The diversity in product mix will also enable greater differentiation between producers and they could customise products to crops and regions without jostling each other within the same commoditised markets. Further, while subsidy per tonne of nutrient may be uniform across producers and based on input costs, a few may be able to price their products lower if they enjoy lower overheads.

The Government will keep the nutrient-based fertiliser prices for transition year 2010-11 at around the (MRPs) currently prevailing and disburse the subsidy to the fertilizer firms directly. It hopes to dispense off with the dual pricing and move over to a system of direct transfer to the farmers bank account from next year.

Interestingly, the Economic Survey has favored coupons over cash transfers on the grounds that the subsidy would get channelised to the intended use instead of being frittered away on wasteful expenditures (like liquor and gambling). It also advocates structuring these coupons to favour particular nutrients keeping in view soil fertility and health considerations and having different coupons for different nutrients, with the underlying subsidy being varied accordingly.

Update 1 (27/3/2010)
If the new rates of subsidy applicable on different fertilizers from the coming fiscal are compared with their existing levels, in most products, the subsidy payable to fertilizer companies will actually go up.

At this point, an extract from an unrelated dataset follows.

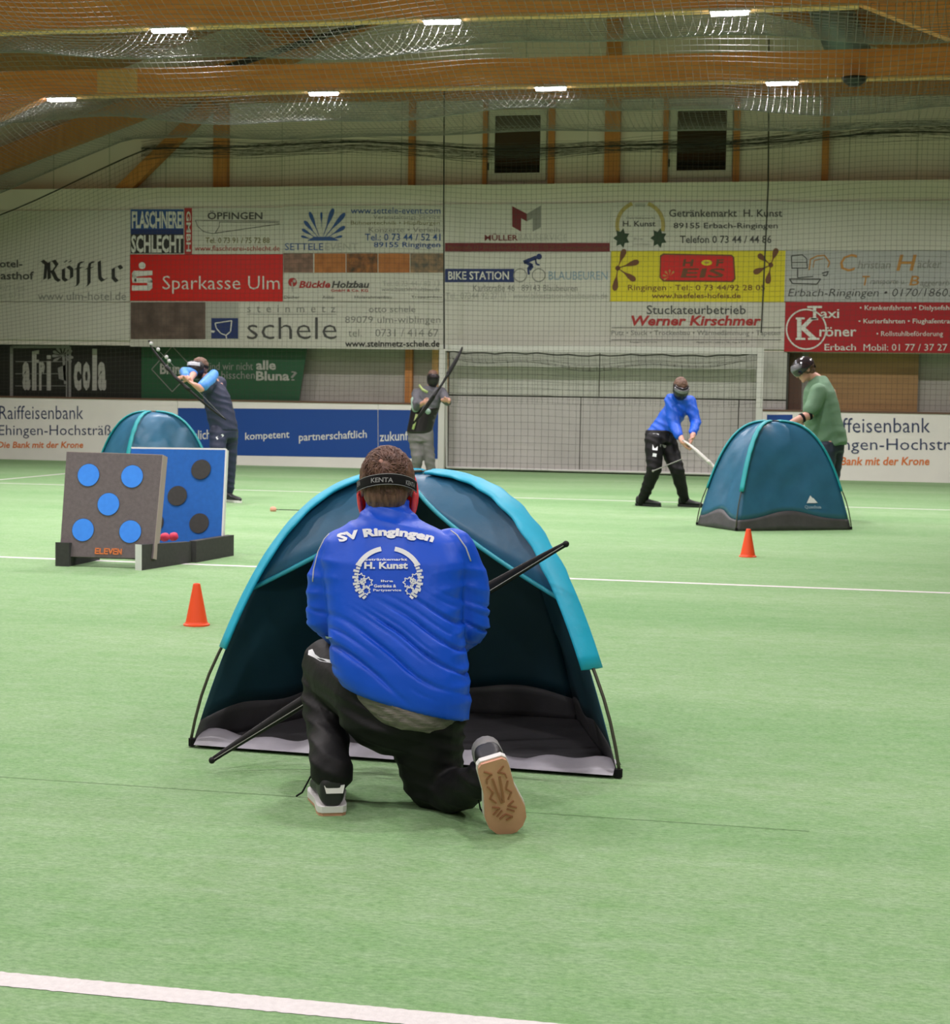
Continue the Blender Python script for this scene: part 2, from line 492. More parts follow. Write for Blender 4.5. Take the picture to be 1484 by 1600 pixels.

For DAP, manufacturers and importers who are currently given a concession of Rs 10,245 a tonne in return for selling at a controlled MRP of Rs 9,350 a tonne, will now get a subsidy of Rs 16,268 a tonne (and increase of 59%). The subsidy on MAP has been raised by 104% and on TSP by 38.5%.

1 comment:

Anonymous said...

So what's wrong if DAP, MOP subsidy had gone up? Going by the stats, the prevailing subsidy was a loss to the producers, comparing with the imported price.
Are u sure that the cash transfer system is not linked to purchase of the agri input by the farmer and a smart card?